If you think that an easy way to avoid this complex liturgy and still drink something is by ordering a simple beverage you are mistaken. Even when you ask for a tea you don’t get just flavored hot water; you have to know how much flavored hot water you want, and then you have to choose between hundreds of different flavors presented to you in form of a deck of cards.

How can you defend yourself from such a well organized attempt of proselytism? Is it possible to have something to drink without being part of their sect? No, it is not. The Starbucks organization wants your complete loyalty and to have breakfast like everyone else you have to passively prostrate yourself to all of their rituals.

But if you don’t want to give your obedience you can choose to fight them, and the best way to do it is by taking advantage of the narrowness of their ideology. In fact nobody is surprised when someone orders a “dark chocolate peppermint mocha frappuccino” but what happens if someone orders some milk? Not a spiced, multicolored, soap-looking iced beverage but just milk; a glass of plain, regular milk.

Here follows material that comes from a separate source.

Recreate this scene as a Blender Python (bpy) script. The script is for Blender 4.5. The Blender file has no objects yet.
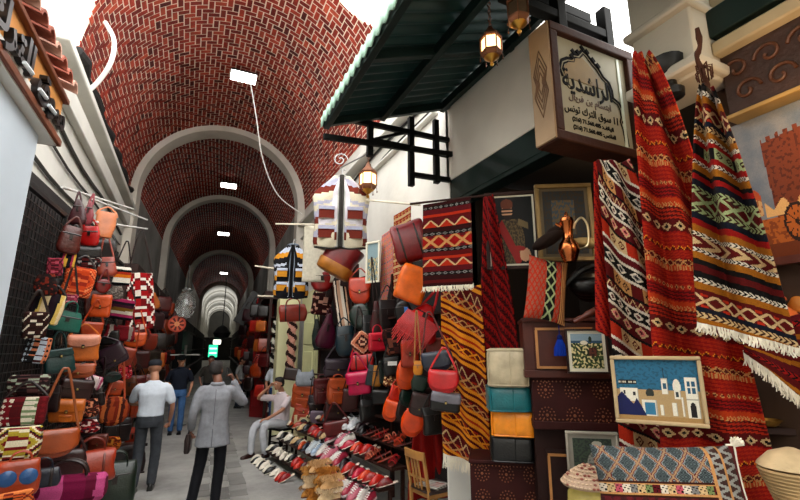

At the word “milk”, a shadow of terror creeps into the eye of the Starbucks employee; he immediately understands that you are not one of them, but since you asked for something, he is forced by the policy to give at least a logical answer. But he can’t; he looks for help from the other employees. They all get together for a brief consultation.  What is milk?  Where do we keep it? Is it the yellow powder that we use to make the Java Chip Frappuccino? Or is it the purple fluid we call Mocha Syrup? Who is this customer? Is he trying to use the toilet without making an order? And while two barristas are still trying to understand what this customer truly wants, the third does what all Starbucks ministers are trained to do in case of an emergency. He offers you a free Frappuccino!